5) One might protest that there’s a social cost to gasoline usage that’s not reflected in the price of gasoline. But that’s an argument for raising the gas tax (and to stop complaining about alleged “gouging” at the gas pump), rather than for measures that crowd the roads and make driving more inconvenient.

In sum, the Chronicle and the 55 Conservation Project are making a recommendation that doesn’t really save that much (if anything) in the way of money, can substantially inconvenience others, and, most of all, make the roads more dangerous.

What’s the liability reform tie-in? Well, note that automobile companies have been hit with millions of dollars of product liability verdicts for design decisions less risky and more cost-saving than what the Chronicle and 55 Conservation Project are proposing here. (E.g., Mar. 21, Mar. 7, Dec. 21). And (as should be the case) no one thinks that these two institutions, or the drivers that unilaterally adopt their recommendation to needlessly drive slower than the prevailing traffic, should be held liable for the foreseeable consequences of the recommendation or its adoption.

10 Comments

  • The author obviously doesn’t drive 980 between the Caldecott and the 80/580 Maze as I do daily.

    Driving slower than the posted speed limit would be extremely dangerous on the 980 (of course the first to serve as self-appointed “lane monitors” will be the uber-smug Prius crowd)

    The 980, for those not familiar with the East Bay, is a modern feeder freeway designed to move a high volume of Oakland Hills and CoCo County commuter traffic quickly to the main N-S/E-W arteries; not for social/policy experimentation.

    A simple and proven maintenance technique of inflating tires to factory specs, can increase your gas mileage as much as 40% if you are driving on under-inflated tires. Which would save more gas than clogging up our freeways for longer periods during commute and increasing pollution & noise in adjacent neighborhoods.

    One hopes the CHP will publically denounce the 55 Conservation Project for what it is: half-baked social nannying of no proven merit.

  • I Can’t Drive 55

    Okay…I know I live in Liberal Nutterland, but this idea tops them all: Drive 55 -save gas endorsed by the…

  • Theoretically, going 55 mph on the freeway would not be too much of a hazard (so long as you stayed to the right) as you would be going the same speed as any vehicle pulling a trailer.

    In practice, though, most 18 wheelers (on Hwy 101 in my area, any way) seem to be going ~63 mph and most non-truckers with trailers are doing at least the same speed as the rest of traffic.

    I tend to drive at 65 and find myself one of the slower vehicles on the road (and I stay to the far right).

  • You’d think that speed limit enforcement would be as obviously in the public interest as enforcing the rules on illegal immigration, yet no one in authority has the stomach for either.

  • http://newmarksdoor.typepad.com/mainblog/2005/10/ted_frank_makes.html

    Ted Frank makes quick work of a San Francisco Chronicle columnist who wants us to drive 55 mph. (No fair using opportunity cost, though.

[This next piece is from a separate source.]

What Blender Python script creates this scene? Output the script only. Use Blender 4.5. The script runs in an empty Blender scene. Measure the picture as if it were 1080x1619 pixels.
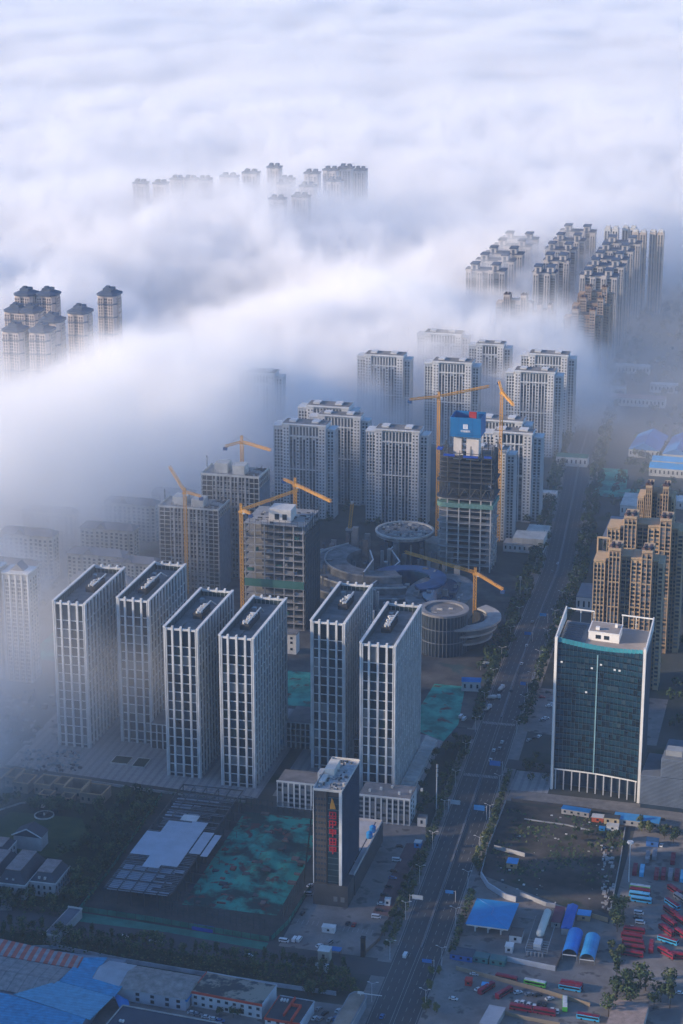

That’s economics! Why should selfless, well-meaning people have to listen to that?)

  • Speed limit enforcement, per se, is not necessarily in the best public interest. Most accidents are tied not to the speed of the vehicles involved, but in the differential of speed between the two. If both vehicles are going 70 – and road conditions warrant it (most interstates are designed for speeds well in excess of 70 mph) the chance of an accident occuring are slight. If one vehicle is going 70 and the other going 55 then the likelihood of an accident occurring increases. The Chronicle is simply encouraging it readers to create situations in which the likelihood of an accident occuring increases.

  • Steve,

    Actually, law enforcement does not believe speed limit enforcement is in the interest of public safety (not NECESSARILY the same thing as the public interest).

    Want proof? Exhortations to, as professional courtesy, not give speeding tickets to other officers… OR THEIR FAMILIES.

    You could make the case that officers are SUPPOSED to have high speed training, have authorization at other times, etc. But their families are ordinary citizens, no more likely to have high speed training or authorization than the rest of us (and try using your level of training to get out of a ticket if you aren’t a LEO).

    In other words, speed limit enforcement is PRIMARILY about revenue.

  • 5b) There is a social cost to “hogging” the limited public resource known as highway capacity. Spending more than your fair share of time on the commons may actually end up costing everyone a great deal as we respond with more highway expenditures.

  • I live in Philly and I used to drive a car for a courier company. Going faster hardly makes any difference on hi-ways around a major city. When I used I-76 to commute to Center City Phila the average speed is 8 – 16 MPH (when you balance time against distance). From what I remember in Driver’s Ed most accidents are caused by poor decisions, if you are going fast you have less time to make a decision. While most Interstate Hi-ways were designed for 70MPH they aren’t necessarily maintained for that speed, and neither are many cars. Also the condition of a car’s tires become more critical at a higher speed. If you are going 70 and you are getting pasted 94 times over 200 miles how much faith do you have in the other drivers, their cars, and tires.

  • I live in the DC area, and inspired by the drive 55 project, go at exactlty 55. Everybody passes me but it is very calm since I never have to apply breaks (long gap in front of me). Near the Wodrow wilson bridge there is a 50 construction speed limit and I go at exactly 50. More people should do the same.